L'8 Marzo del 2014 il volo MH370 precipitò sulle acque dell'Oceano Indiano, al confine tra la Thailandia e la Malesia. Dopo ben quattro anni da questo fatale incidente che costò la vita a ben 239 persone, sorge una nuova ipotesi, ad oggi la più accreditata dagli investigatori che seguono il caso. L'ipotesi avanzata sarebbe quella di suicidio premeditato del pilota del Boeing 777 , molti degli indizi ritrovati sembrerebbero muovere gli inquirenti verso questa direzione.

Con questa ipotesi verrebbero quindi alla luce i motivi di varie incognite che la scomparsa di questo aereo aveva lasciato aperto, come la scomparsa dai radar e il perché dietro alla 'scelta' del punto d'impatto.

Il suicidio sembra essere inoltre slegato da ogni ipotesi di attacco terroristico in quanto, per quanto 'logico' potesse apparire, questo atto non è stato mai rivendicato da nessuna associazione terroristica appartenete ad alcun genere.

Una scomparsa organizzata

A riportare questa ipotesi sarebbe lo stesso Martin Dolan, colui che è stato a capo delle ricerche sottomarine riguardanti il caso fino alla loro chiusura due anni più tardi. Dolan riterrebbe infatti che il pilota di questo volo avrebbe dapprima eluso il veivolo ai radar, facendolo così 'scomparire' dai raggi di segnalazione perdendo, di conseguenza, anche il tracking della rotta dell'aereo. Secondo l'esperto infatti il suicidio pensato dal pilota Zaharie Amad Shah sarebbe stato un suicidio a lungo pensato e ben pianificato.

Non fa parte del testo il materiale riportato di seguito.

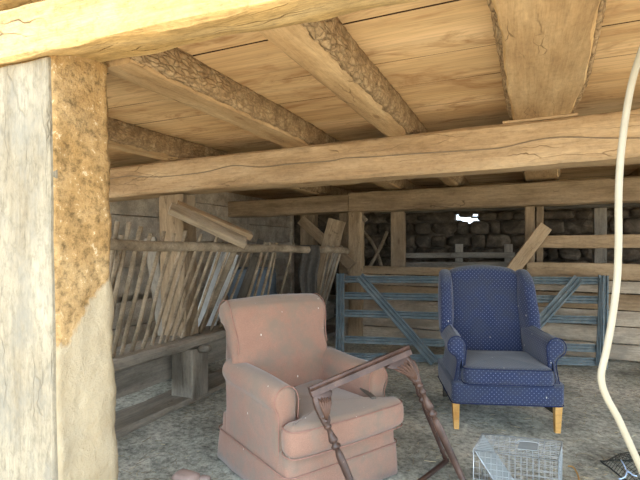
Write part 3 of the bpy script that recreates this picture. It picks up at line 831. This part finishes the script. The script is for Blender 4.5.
# base body with skirt (flares a little)
def ringbox(specs, r=.05, n=4):
    """stack of rounded rectangles (w, d, cy, z) -> loft"""
    vs = []; fs = []
    cnt = None
    for (w, d, cy, z) in specs:
        pts = []
        for sx, sy, a0 in ((1, -1, -PI / 2), (1, 1, 0), (-1, 1, PI / 2), (-1, -1, PI)):
            for k in range(n + 1):
                a = a0 + PI / 2 * k / n
                pts.append((sx * (w / 2 - r) + r * math.cos(a), cy + sy * (d / 2 - r) + r * math.sin(a)))
        out = []
        for i, p in enumerate(pts):
            q = pts[(i + 1) % len(pts)]; out.append(p)
            if i % (n + 1) == n:
                for k in range(1, 10): out.append((p[0] + (q[0] - p[0]) * k / 10, p[1] + (q[1] - p[1]) * k / 10))
        cnt = len(out); vs += [Vector((x, y, z)) for x, y in out]
    for i in range(len(specs) - 1):
        for k in range(cnt): fs.append((i * cnt + k, i * cnt + (k + 1) % cnt, (i + 1) * cnt + (k + 1) % cnt, (i + 1) * cnt + k))
    fs.append(tuple(range(cnt))); fs.append(tuple((len(specs) - 1) * cnt + k for k in range(cnt)))
    return vs, fs
upart('seat_base', ringbox([(.66, .70, -.03, .10), (.655, .70, -.03, .15), (.642, .695, -.03, .17), (.638, .69, -.03, .235), (.59, .64, -.03, .25)], .04), PINK, pc, .004)
vs, fs = ringbox([(.686, .725, -.025, .004), (.682, .722, -.025, .05), (.676, .718, -.025, .10), (.669, .714, -.025, .145), (.662, .708, -.025, .155)], .045)
# gentle pleats in the skirt
vs = [v + Vector((v.x, v.y, 0)).normalized() * (.003 * math.sin(v.x * 26 + v.y * 31) * (1 - v.z / .16)) for v in vs]
upart('skirt', (vs, fs), PINK, pc, .004, 5, 3)
piping('skirt_welt', [(x, y, .157) for x, y in rrect(.672, .72, .045, 4, 0, -.025)], .0026, PINKP, pc)
# arms: mushroom cross-section (x outward, z)
def armprof(s_):
    pts = [(.0, .10), (.0, .30), (-.002, .40), (-.004, .45), (.006, .49), (.032, .514), (.064, .520), (.098, .508), (.120, .472), (.118, .435), (.106, .41), (.10, .38), (.10, .25), (.10, .10)]
    return [(s_ * (.222 + x * 1.02), z) for x, z in smoothpoly(pts, 4, False)]
for s_ in (-1, 1):
    out = armprof(s_)
    vf = pillow(out, .55, .028, 4, 'Y', (0, -.02, 0))
    # arm slopes slightly up toward the back
    vs = [Vector((v.x, v.y, v.z + (.035 * (v.y + .3) if v.z > .35 else 0) - (.0 if v.z > .3 else 0))) for v in vf[0]]
    am = upart('arm', (vs, vf[1]), PINK, pc, .006, 6, 11 * s_)
    front = [(x * .985, -.296, z - .005) for x, z in out if z > .155]
    piping('arm_welt', [(x, -.289, z) for x, _, z in front], .0026, PINKP, am, False)
# backrest: side profile (y, z) extruded across x
bp = smoothpoly([(.10, .22), (.105, .40), (.125, .55), (.150, .68), (.165, .745), (.195, .81), (.25, .842), (.31, .825), (.338, .77), (.325, .71), (.285, .68), (.285, .60), (.29, .42), (.29, .24)], 5, False)
vf = pillow([(y, z) for y, z in bp], .615, .05, 6, 'X')
def backw(v):
    k = 1 + .05 * math.exp(-((v.z - .78) / .09) ** 2) + .0 - .03 * math.exp(-((v.z - .64) / .07) ** 2)
    if v.z < .5: k *= .90
    return Vector((v.x * k - .016, v.y - .02 * (1 - (v.x / .31) ** 2) * (1 if v.y < .2 else 0), v.z + .012 * (1 - (v.x / .31) ** 2) * (1 if v.z > .7 else 0)))
bk = upart('backrest', ([backw(v) for v in vf[0]], vf[1]), PINK, pc, .006, 5, 4)
for s_ in (-1, 1):
    piping('back_welt', [backw(Vector((s_ * .290, y + .004, z))) for y, z in bp if z > .56][:30], .0026, PINKP, bk, False)
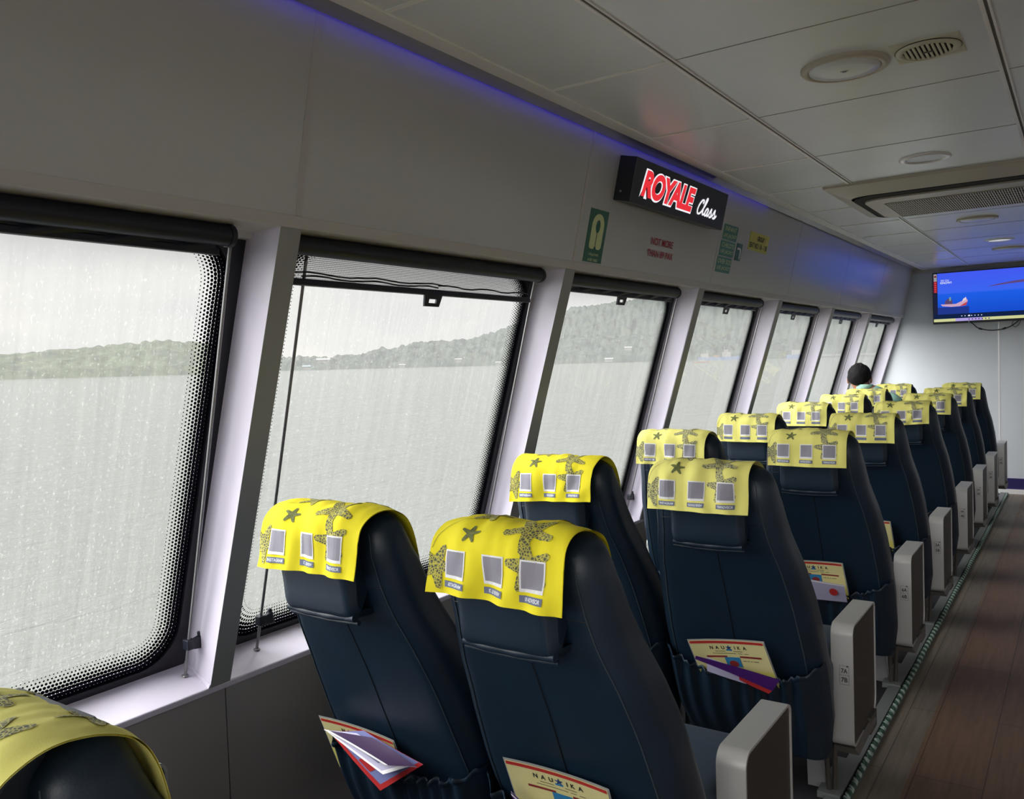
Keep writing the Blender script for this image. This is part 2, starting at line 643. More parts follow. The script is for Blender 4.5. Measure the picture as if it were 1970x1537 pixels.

I rottami dell'aereo sono stati ritrovati lungo tutta la costa del Pacifico, e alcuni di questi sembrano farci da veri e propri testimoni dell'accaduto: grazie a questi 'reperti' ritrovati gli esperti hanno potuto appurare che l'aereo sarebbe sottostato al comando manuale del pilota fino ad un momento prima dell'impatto con la superficie; pilota che avrebbe anche depressurizzato la cabina passeggeri con il fine di far svenire i passeggeri che erano a bordo.

Anche Simon Harvey, un pilota inglese con una lunga esperienza di volo alle spalle, sembra sostenere questa tesi, aggiungendo inoltre che perfino il punto di impatto scelto dal pilota non sembrerebbe essere così casuale: il Boeing 777 infatti precipitò al confine tra Malesia e la Thailandia, punto che, stando a quanto affermato da Harvey, escluderebbe l'intervento da parte di entrambe le nazioni, permettendo così all'aereo di sparire 'indisturbato'.

Nonostante questa ipotesi venne inizialmente scartata dagli inquirenti, in seguito alle prove poco proficue emerse dopo la perquisizione delle case dei due piloti, ad oggi sembra essere invece quella più accreditata, anche dopo la messa in luce dei vari risultati delle numerose analisi.